## To be done
Look over the lines below. Report each one that includes the string "from".

## Dataset content
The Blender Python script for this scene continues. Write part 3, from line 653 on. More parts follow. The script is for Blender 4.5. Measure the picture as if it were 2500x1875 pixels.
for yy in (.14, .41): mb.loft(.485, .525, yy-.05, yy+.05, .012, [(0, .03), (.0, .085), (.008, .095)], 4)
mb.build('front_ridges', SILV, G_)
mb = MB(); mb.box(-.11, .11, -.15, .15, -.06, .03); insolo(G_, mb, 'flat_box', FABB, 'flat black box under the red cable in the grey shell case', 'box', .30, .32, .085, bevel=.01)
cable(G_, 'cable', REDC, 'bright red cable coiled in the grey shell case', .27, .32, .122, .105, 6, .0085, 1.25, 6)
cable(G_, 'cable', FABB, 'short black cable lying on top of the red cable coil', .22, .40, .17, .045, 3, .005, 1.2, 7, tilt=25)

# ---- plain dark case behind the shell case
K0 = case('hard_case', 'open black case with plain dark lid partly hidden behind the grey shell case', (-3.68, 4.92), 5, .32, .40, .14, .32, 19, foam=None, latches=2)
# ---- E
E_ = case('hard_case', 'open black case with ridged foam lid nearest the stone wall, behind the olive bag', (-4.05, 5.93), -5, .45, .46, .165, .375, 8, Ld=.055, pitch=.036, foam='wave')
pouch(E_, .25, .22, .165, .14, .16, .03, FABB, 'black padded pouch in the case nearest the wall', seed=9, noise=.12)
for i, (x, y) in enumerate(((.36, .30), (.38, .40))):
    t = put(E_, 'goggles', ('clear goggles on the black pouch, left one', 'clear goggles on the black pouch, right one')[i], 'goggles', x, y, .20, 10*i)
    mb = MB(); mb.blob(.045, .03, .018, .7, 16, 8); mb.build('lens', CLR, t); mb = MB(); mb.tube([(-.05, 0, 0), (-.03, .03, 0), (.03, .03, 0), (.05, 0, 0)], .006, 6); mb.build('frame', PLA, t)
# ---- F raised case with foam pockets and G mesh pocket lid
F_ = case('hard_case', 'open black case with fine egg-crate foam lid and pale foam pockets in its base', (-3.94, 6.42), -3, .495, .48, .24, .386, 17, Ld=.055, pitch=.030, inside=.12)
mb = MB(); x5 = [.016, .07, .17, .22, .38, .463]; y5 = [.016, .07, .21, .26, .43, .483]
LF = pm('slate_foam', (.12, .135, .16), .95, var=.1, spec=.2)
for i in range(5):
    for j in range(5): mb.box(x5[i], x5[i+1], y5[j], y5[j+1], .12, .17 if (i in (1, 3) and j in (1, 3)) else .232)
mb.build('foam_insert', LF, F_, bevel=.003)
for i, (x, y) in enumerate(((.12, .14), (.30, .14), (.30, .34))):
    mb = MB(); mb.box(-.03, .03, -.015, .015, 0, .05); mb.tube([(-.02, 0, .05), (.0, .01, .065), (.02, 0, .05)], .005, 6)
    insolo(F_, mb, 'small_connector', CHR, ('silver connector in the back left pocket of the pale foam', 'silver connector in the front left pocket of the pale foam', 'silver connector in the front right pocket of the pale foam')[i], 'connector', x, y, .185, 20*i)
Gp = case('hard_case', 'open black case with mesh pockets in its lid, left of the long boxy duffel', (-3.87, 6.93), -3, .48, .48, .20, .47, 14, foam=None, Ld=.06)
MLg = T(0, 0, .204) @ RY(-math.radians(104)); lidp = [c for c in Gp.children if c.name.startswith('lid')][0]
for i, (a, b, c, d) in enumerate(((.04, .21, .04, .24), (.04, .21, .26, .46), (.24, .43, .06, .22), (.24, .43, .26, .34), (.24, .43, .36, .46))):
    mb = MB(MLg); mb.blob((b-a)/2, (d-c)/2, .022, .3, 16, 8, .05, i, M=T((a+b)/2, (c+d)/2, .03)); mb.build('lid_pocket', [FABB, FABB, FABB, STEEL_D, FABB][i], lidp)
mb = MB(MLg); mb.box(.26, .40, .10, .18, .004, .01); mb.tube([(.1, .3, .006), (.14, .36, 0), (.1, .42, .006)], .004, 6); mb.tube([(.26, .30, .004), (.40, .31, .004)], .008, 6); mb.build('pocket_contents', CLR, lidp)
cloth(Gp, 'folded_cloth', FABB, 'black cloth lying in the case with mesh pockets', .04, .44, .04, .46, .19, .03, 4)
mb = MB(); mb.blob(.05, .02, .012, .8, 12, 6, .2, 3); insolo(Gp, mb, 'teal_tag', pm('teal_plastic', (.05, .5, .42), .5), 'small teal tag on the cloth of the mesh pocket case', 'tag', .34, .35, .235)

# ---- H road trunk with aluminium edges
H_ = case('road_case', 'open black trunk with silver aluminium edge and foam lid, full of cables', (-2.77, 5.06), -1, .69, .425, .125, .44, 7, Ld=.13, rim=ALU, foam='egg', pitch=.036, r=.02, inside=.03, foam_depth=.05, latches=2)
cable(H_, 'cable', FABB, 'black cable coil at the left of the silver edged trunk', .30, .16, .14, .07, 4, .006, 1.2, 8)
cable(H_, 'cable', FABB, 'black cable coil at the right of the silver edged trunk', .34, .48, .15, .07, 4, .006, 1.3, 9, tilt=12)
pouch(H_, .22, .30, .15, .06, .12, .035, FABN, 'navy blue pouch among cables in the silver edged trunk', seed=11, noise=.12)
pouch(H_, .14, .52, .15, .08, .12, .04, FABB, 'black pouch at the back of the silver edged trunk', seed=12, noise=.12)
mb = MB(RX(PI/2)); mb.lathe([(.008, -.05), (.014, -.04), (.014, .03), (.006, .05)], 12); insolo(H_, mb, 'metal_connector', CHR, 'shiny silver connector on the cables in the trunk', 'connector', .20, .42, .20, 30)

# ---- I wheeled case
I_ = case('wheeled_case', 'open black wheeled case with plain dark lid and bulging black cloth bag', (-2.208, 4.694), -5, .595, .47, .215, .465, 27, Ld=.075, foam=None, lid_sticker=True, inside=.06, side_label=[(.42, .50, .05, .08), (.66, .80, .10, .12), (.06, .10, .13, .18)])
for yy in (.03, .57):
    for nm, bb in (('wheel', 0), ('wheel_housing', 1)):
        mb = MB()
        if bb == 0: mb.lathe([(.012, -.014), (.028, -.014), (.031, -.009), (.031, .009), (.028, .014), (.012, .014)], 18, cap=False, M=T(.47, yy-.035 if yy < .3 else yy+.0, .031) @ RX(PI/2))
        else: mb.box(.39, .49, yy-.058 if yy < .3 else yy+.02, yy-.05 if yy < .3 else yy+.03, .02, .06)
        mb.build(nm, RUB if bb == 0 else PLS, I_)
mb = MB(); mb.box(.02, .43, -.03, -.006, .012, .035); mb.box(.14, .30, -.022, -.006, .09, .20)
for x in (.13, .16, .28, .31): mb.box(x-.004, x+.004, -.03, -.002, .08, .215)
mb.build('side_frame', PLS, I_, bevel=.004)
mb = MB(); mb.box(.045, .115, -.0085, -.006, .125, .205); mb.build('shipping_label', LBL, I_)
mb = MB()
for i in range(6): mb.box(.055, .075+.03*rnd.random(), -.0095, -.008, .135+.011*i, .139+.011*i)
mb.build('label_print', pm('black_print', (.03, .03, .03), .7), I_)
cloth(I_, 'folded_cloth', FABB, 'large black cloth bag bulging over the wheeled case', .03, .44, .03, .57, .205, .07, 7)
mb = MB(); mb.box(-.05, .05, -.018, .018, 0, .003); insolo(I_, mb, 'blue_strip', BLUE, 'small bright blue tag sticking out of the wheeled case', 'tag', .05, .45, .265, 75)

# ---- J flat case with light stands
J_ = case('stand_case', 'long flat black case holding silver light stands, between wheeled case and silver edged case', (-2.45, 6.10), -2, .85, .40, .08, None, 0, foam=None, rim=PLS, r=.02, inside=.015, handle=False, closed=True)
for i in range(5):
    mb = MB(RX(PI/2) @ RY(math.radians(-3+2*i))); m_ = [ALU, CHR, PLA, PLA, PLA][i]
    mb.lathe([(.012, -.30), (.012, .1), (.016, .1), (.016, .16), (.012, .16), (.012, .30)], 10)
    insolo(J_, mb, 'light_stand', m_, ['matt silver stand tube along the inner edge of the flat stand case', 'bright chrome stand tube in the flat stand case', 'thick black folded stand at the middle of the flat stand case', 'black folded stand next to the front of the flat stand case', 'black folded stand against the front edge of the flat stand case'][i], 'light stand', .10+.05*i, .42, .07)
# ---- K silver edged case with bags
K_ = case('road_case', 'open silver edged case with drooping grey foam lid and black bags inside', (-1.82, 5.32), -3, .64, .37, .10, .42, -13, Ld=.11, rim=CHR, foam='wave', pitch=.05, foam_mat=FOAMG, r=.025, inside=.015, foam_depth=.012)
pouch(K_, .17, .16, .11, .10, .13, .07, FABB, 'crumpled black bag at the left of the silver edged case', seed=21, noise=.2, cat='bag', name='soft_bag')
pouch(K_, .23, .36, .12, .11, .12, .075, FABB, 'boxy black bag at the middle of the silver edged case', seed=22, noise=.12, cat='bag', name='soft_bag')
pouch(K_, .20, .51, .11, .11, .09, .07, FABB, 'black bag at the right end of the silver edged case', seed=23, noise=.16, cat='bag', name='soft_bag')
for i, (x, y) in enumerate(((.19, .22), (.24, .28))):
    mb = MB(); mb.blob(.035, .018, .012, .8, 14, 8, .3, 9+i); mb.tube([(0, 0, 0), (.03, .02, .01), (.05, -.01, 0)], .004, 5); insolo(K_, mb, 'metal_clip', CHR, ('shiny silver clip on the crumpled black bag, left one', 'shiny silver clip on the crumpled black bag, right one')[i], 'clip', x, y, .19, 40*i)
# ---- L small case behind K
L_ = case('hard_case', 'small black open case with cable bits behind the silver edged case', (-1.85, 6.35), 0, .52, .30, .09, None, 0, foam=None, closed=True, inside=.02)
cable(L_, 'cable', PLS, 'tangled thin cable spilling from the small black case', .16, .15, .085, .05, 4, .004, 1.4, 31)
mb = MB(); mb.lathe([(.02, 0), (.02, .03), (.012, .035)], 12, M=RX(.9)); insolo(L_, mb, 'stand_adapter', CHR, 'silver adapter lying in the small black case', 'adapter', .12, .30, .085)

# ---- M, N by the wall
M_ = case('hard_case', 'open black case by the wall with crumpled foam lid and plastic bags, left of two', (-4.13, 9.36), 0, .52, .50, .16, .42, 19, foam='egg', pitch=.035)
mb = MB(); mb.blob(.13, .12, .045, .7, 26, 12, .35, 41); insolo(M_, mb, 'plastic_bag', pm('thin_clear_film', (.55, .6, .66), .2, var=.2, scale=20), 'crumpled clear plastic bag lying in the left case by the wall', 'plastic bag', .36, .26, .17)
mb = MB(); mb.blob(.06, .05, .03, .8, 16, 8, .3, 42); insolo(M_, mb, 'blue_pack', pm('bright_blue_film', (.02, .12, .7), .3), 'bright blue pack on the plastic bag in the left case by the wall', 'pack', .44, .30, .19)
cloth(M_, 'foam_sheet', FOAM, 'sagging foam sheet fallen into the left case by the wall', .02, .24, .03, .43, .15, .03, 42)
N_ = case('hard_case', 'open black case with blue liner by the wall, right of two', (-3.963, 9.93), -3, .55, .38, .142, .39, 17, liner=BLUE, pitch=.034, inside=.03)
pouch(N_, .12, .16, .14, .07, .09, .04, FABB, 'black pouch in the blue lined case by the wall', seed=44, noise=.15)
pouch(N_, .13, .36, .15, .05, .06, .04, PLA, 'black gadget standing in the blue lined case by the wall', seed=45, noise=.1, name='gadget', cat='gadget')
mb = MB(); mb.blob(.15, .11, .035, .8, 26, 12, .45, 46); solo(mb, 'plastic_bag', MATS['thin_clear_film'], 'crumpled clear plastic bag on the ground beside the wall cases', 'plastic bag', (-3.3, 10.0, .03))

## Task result
The Blender Python script for this scene continues. Write part 3, from line 653 on. More parts follow. The script is for Blender 4.5. Measure the picture as if it were 2500x1875 pixels.
cable(L_, 'cable', PLS, 'tangled thin cable spilling from the small black case', .16, .15, .085, .05, 4, .004, 1.4, 31)